Lammy, in contrast to the duke’s privileged upbringing, is one of five siblings who were raised by his single mother in a working-class household in Tottenham, north London. After 24 years as the area’s MP, however, he is hoping next week’s general election will return him to Westminster, and to one of the most powerful roles in government.

Described as “a shapeshifting prince of political invention”, Lammy “didn’t want Trident renewed, but he does cherish power”, writes the magazine’s associate editor Sacha Forbes. “Yes, socially, David Lammy and his wife, artist Nicola Green, have made it.”

Lammy, 51, may have grown up in challenging circumstances in an area that was blighted by the 1985 race riots, but his biography makes him difficult to pigeonhole socially.

At the age of 10 he won a choral scholarship to the King’s School in Peterborough, the state-funded school for choristers in the city’s cathedral, going on to be its head boy. He was educated at the School of Oriental and African Studies (SOAS) in London and at Harvard Law School, becoming its first Black British alumnus.

He worked for several California law firms before returning to the UK in 2000, standing for the seat of Tottenham after the death of its long-term MP Bernie Grant. At 27, he was the youngest then member of parliament.

Green, whom Lammy married in 2005, is a portrait painter and social historian whose work is in the permanent collections of the Metropolitan Museum of Art in New York and the Library of Congress. In 2008 she shadowed the presidential campaign of Barack Obama, a longtime friend of Lammy’s, until his election, producing a series of artworks. The couple have three children.

As a child, Lammy has previously acknowledged: “I wanted to be somebody. My dad died a pauper in the United States, and he really was a nobody by the time he died. So, that was a powerful driver.”

Lammy has also spoken in the past of his irritation with political labels, which have at different times pigeonholed him variously as a Blairite or a leftwinger. Instead, he said: “I’m interested in power.”

Should his party win the election, he will have plenty of that as foreign secretary. One recent report described Lammy as a “Trump whisperer” who had adopted a softly-softly approach on a recent visit to Washington, in an attempt to lobby the Biden and Trump teams on Ukraine. Lammy’s “stealthy effort below the waterline” was “further evidence of an opposition which wants to be taken seriously as a government in waiting”, the Sunday Times said.

Nine days before the election, Lammy was not available on Tuesday to discuss his society cachet, or his views on Tatler’s definition of what unites the socially powerful – namely “Good looks, glamour, philanthropy and desirable houses, of course. But also Cheltenham races, St Moritz, Scotland and the South of France.”

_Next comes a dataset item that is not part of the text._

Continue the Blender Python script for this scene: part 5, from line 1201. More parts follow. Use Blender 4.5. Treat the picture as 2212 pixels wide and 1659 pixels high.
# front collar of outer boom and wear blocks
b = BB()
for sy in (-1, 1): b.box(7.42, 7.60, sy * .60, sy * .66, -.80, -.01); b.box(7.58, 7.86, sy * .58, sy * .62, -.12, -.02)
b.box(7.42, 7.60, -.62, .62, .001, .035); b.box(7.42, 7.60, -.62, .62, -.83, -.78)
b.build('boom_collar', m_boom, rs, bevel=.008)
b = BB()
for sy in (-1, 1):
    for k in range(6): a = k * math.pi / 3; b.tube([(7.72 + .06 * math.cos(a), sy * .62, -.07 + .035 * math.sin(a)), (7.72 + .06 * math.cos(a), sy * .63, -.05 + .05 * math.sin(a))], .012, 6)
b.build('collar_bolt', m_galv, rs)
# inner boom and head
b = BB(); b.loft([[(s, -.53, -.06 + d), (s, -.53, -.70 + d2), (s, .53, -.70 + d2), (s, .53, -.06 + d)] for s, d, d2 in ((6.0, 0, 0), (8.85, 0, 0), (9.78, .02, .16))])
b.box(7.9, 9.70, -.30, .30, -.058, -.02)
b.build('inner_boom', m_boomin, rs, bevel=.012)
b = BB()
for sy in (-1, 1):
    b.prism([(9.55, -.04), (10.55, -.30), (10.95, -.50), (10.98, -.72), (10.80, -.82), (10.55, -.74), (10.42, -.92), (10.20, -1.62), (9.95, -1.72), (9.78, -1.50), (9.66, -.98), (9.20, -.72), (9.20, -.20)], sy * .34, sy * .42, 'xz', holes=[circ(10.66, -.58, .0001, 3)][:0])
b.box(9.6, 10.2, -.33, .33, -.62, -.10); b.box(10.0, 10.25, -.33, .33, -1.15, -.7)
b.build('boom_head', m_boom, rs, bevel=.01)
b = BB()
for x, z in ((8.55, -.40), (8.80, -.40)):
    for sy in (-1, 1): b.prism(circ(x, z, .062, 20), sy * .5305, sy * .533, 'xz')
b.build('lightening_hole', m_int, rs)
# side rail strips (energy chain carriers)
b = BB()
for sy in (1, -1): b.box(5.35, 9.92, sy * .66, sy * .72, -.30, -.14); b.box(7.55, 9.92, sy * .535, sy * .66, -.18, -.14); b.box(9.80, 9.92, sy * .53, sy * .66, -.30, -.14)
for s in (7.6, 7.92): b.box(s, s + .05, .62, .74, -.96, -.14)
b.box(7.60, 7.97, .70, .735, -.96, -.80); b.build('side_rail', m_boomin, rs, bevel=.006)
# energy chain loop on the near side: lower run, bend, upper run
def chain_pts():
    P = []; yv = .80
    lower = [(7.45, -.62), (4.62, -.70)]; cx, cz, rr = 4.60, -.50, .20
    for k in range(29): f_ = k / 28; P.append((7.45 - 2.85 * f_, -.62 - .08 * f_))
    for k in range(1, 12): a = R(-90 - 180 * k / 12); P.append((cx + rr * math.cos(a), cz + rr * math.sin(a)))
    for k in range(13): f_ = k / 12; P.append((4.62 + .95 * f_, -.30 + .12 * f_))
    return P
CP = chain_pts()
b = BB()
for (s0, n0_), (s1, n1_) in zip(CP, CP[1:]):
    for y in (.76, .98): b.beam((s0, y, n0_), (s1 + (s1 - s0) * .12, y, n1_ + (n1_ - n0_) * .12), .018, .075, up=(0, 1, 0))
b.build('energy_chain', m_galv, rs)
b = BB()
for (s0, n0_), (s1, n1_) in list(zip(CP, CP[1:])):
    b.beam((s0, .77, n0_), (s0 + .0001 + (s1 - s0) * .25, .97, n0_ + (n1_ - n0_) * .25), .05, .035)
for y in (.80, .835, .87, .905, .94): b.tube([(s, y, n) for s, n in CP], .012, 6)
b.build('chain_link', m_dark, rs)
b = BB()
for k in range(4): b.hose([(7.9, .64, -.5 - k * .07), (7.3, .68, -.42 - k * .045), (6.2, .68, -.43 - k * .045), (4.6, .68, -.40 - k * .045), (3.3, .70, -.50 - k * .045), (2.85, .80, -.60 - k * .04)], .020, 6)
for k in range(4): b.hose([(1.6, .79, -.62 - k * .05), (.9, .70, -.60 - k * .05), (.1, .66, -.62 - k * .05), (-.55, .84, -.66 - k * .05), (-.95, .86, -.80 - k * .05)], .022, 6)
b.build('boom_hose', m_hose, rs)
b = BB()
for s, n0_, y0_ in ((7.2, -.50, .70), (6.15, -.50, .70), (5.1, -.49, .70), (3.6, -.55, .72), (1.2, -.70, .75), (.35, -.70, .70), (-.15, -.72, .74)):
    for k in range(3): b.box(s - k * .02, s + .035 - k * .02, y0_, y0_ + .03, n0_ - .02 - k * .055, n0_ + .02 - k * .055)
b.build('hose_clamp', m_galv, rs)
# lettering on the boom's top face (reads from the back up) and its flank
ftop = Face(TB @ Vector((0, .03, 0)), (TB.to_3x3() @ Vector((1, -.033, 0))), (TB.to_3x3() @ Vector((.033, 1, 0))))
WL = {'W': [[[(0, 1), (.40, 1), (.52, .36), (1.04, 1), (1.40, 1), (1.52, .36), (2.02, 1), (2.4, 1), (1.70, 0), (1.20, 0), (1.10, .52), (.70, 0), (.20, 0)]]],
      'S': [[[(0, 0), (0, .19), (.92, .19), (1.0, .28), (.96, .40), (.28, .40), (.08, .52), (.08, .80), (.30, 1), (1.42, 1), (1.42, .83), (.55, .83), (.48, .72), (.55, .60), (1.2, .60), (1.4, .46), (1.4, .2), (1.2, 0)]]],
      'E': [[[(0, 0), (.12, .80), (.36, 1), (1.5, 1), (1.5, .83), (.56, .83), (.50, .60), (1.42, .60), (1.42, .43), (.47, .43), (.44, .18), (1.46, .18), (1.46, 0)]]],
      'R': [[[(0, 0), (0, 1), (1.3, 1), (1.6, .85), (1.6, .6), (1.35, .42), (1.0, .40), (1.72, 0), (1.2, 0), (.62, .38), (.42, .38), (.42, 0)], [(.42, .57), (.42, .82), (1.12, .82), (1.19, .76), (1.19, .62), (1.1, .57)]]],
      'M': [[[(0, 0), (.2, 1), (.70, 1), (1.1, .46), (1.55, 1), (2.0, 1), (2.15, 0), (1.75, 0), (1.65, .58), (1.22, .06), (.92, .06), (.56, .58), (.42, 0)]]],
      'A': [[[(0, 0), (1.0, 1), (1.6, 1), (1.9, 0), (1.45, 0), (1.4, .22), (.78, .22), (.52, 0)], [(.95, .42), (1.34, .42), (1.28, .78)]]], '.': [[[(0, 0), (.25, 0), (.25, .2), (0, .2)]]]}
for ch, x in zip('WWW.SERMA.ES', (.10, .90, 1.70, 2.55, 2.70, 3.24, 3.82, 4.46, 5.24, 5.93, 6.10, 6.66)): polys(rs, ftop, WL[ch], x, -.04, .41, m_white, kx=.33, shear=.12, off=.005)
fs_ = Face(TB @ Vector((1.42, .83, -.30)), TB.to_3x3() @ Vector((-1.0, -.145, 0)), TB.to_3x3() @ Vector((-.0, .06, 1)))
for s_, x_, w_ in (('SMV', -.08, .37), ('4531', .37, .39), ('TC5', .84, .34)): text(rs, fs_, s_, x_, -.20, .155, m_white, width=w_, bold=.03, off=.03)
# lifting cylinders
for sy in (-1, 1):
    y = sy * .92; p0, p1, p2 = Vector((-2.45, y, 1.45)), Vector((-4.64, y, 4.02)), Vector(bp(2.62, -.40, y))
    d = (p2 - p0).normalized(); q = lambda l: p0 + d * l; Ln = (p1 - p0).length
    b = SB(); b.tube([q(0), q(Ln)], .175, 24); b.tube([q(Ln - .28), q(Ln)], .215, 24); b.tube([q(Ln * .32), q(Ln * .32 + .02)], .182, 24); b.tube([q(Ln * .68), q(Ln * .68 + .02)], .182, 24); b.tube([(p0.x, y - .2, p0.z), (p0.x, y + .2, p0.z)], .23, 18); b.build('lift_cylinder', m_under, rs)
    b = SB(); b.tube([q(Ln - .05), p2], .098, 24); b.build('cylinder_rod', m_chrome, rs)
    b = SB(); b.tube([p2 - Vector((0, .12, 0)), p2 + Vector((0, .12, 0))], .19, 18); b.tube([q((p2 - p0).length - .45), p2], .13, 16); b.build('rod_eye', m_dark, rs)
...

Tatler declined to expand on how its list was selected, or why Lammy and Green were ahead of third placed David Ross, a wealthy businessman and Tory donor whom the magazine says “is everywhere, squiring duchesses around the National Portrait Gallery and overseeing the Nevill Holt festival on his Leicestershire estate, where you can expect to see a swathe of local grandees, from Orlando Rock to Sir Alan Duncan”.

Other names on the list include, at five, “the new it couple on the London scene”, model Iris Law and footballer Trent Alexander-Arnold, Rupert Murdoch and his new wife Elena Zhukova in sixth, and the British deputy ambassador to France, Theo Rycroft and his wife, the Hon Flora Rycroft, who were placed eighth.